His Nick goes Native was staged at the Amphitheatre in 1992. His Theatre for Africa presented Kwamanzi and Elephant of Africa at the Wits Theatre in 1992.
At the National Arts Festival 1997, Spirit of the Lake a musical created with Scottish director Toby Gough.
ELLENBOGEN, Nicholas, Patrick Mofkeng & Godfrey Johnson in Raiders, lord of the dings. Olympia Bakery, Kalk Bay. (2003) The Diaries of Diesel du Toit by Nicholas Ellenbogen. Also Nhlanhla Mavundla & Liz Szymczak. Olympia, Kalkbaai.
Other writing
In 2022 Footprint Press published Ellenbogen's first novel, A Vet, Three Mares and a hound called Max (Footprint Press), the story of the harrowing journey and dramatic relocation of pure-bred Arab mares from war-torn Poland to a safe haven, in what was then Rhodesia. The story describes the experiences of the vet who leads the operation and his bush encounters while training the horses and their offspring for their eventual return to participate in events in Europe.
Awards, etc
1991: His A Nativity nominated for the Dawie Malan Award for best South African Play
2006: Fleur du Cap Award for best supporting actor, Twelfth Night at Maynardville.

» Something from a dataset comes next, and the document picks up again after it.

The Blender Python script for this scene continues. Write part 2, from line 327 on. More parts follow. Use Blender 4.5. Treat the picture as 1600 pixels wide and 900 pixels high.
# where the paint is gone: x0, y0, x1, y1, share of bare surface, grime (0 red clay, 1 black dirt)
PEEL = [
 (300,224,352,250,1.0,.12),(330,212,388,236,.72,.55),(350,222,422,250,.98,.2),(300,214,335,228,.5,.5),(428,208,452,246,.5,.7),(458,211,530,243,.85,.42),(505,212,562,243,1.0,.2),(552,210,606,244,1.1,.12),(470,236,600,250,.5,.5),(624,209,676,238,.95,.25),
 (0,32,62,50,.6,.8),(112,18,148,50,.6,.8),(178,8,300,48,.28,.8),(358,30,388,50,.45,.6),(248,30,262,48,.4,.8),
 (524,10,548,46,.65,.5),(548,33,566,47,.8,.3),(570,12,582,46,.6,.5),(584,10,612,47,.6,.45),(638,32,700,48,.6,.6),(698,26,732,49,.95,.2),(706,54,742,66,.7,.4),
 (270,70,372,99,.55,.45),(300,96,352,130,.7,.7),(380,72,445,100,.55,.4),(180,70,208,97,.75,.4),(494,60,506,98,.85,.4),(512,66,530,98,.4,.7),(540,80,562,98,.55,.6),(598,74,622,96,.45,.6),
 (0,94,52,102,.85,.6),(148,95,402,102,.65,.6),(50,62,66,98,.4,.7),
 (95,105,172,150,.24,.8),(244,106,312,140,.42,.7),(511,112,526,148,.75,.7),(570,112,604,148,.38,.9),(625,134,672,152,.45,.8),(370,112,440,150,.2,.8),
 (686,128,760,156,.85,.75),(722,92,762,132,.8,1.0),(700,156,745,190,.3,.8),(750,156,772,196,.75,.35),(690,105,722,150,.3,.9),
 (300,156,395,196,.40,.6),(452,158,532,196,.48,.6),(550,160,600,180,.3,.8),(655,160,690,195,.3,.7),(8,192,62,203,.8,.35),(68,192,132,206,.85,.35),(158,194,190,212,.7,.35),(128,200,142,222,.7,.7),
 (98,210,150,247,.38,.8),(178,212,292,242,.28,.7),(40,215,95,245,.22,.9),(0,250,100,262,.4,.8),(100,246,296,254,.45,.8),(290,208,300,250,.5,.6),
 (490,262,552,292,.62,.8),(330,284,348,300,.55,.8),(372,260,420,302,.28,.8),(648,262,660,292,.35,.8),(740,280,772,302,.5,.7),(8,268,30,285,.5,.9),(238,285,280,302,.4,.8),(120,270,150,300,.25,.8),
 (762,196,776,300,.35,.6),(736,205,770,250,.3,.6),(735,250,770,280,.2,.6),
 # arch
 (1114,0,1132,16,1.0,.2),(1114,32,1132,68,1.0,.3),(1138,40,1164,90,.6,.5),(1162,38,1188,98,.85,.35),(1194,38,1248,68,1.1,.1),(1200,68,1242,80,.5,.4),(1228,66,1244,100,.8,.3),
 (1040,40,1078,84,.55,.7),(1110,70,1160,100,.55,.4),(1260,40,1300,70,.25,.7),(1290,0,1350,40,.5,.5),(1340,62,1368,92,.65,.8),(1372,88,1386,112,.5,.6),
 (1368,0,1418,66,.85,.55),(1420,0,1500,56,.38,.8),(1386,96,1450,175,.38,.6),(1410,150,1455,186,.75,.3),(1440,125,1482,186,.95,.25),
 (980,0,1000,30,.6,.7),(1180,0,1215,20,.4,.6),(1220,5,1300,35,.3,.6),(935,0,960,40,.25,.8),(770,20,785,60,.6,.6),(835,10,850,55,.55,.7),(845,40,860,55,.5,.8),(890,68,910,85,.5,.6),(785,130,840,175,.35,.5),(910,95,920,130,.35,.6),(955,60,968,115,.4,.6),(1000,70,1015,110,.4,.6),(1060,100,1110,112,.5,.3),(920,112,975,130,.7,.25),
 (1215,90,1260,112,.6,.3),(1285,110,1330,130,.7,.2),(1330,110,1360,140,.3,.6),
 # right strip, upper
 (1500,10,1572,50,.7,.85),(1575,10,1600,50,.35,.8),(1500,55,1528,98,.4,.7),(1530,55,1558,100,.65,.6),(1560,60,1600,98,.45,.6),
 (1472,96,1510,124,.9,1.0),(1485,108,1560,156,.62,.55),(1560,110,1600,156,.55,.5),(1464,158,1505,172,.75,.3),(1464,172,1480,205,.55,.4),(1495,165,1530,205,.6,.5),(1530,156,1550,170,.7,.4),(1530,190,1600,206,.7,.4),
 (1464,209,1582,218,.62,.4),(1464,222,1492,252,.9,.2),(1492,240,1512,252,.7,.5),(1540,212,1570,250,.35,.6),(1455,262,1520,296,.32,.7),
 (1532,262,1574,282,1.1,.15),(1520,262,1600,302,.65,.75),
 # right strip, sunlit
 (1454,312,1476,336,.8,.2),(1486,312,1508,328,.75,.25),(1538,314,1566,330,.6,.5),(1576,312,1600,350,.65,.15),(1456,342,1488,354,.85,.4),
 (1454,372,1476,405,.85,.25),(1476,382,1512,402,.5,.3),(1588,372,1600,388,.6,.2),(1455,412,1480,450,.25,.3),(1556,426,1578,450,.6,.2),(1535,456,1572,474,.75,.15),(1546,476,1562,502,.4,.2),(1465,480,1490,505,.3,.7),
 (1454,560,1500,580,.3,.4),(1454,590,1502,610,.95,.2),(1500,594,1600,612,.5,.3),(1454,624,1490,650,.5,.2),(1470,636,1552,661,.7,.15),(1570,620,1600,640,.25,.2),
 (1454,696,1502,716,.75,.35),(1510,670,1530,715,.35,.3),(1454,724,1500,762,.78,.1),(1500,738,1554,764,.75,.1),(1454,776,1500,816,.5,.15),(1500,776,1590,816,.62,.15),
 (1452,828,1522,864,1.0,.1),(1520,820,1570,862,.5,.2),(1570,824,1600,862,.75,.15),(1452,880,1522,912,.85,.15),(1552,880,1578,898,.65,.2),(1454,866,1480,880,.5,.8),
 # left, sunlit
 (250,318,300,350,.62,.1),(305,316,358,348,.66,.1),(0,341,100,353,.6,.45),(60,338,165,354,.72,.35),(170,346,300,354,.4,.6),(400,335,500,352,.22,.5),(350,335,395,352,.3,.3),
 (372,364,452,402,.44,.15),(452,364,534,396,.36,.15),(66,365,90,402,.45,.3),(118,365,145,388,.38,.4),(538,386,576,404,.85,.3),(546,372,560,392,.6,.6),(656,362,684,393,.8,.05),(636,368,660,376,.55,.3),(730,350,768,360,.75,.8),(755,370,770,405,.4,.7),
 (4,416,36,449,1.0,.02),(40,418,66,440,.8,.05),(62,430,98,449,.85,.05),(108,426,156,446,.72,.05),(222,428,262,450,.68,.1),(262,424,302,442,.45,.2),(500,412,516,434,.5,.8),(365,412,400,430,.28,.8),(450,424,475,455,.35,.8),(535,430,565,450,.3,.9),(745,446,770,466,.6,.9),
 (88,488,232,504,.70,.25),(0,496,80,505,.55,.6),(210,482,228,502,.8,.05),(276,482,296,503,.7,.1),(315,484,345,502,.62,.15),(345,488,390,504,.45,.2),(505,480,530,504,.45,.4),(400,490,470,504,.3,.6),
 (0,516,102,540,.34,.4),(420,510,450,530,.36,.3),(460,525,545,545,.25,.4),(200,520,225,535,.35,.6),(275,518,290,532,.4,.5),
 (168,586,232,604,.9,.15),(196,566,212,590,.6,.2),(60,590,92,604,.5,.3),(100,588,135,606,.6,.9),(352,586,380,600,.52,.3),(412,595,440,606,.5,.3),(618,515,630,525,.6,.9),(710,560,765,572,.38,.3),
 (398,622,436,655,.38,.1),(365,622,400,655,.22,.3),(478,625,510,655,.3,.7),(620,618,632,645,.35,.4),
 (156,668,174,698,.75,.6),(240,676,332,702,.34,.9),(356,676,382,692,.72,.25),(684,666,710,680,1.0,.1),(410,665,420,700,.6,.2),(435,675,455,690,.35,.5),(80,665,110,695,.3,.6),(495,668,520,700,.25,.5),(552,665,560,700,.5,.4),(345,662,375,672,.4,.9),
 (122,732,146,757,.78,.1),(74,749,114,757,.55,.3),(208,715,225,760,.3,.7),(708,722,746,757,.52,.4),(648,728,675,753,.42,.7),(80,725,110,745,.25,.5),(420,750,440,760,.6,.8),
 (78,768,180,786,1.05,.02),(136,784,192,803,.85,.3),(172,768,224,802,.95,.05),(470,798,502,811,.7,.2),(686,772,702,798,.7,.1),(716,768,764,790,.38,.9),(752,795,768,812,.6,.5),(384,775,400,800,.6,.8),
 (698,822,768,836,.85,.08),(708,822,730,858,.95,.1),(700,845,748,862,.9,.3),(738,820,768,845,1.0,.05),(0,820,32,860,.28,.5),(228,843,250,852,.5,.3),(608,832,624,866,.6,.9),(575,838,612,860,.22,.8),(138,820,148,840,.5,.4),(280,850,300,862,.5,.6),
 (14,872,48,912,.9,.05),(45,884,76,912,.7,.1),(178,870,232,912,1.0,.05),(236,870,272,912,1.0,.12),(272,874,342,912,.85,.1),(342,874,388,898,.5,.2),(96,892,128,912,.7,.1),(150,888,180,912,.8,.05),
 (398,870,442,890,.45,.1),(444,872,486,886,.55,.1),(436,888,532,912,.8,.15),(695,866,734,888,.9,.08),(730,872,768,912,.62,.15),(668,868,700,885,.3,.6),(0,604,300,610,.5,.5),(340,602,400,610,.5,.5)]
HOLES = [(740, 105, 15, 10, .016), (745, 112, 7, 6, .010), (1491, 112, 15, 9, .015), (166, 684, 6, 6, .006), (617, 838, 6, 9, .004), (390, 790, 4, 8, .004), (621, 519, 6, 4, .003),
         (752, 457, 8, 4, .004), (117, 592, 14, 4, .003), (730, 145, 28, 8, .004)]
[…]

2014: Honoured with the Fleur de Cap Lifetime Achievement Award.
Sources
SACD 1977/78; 1978/79; 1979/80.
Nicholas Ellenbogen and Liz Szymczak (eds). 2003. Nicholas Ellenbogen's Horn of Sorrow and Elephant of Africa. Cape Town: Theatre for Africa.
Nicholas Ellenbogen and Liz Szymczak (eds). 2003. Nicholas Ellenbogen: Horing van Hartseer en Olifant van Afrika. Cape Town: Theatre for Africa.
Theatre for Africa. (n.d.) The Complete Works of Nicholas Ellenbogen and Theatre for Africa Claremont, Cape Town.
Veronica Baxter and James Aitchison. 2006. The playful theatre of Nicholas Ellenbogen. 1985–1990. In South African Theatre Journal Vol 20: pp. 48-64.[1]
"Nicholas Ellenbogen" In: IMDb[2]
Percy Tucker. 1997. Just the Ticket. My 50 Years in Show Business. Johannesburg: Witwatersrand University Press.
Alexander Matthews. 2014. Work/Life: Nicholas Ellenbogen – Playwright. An interview posted on Aerodrome[3] on 28 Jan 2014 at http://aerodrome.co.za/worklife-nicholas-ellenbogen-playwright/. Accessed: 6 September, 2017.
Various entries in the NELM catalogue.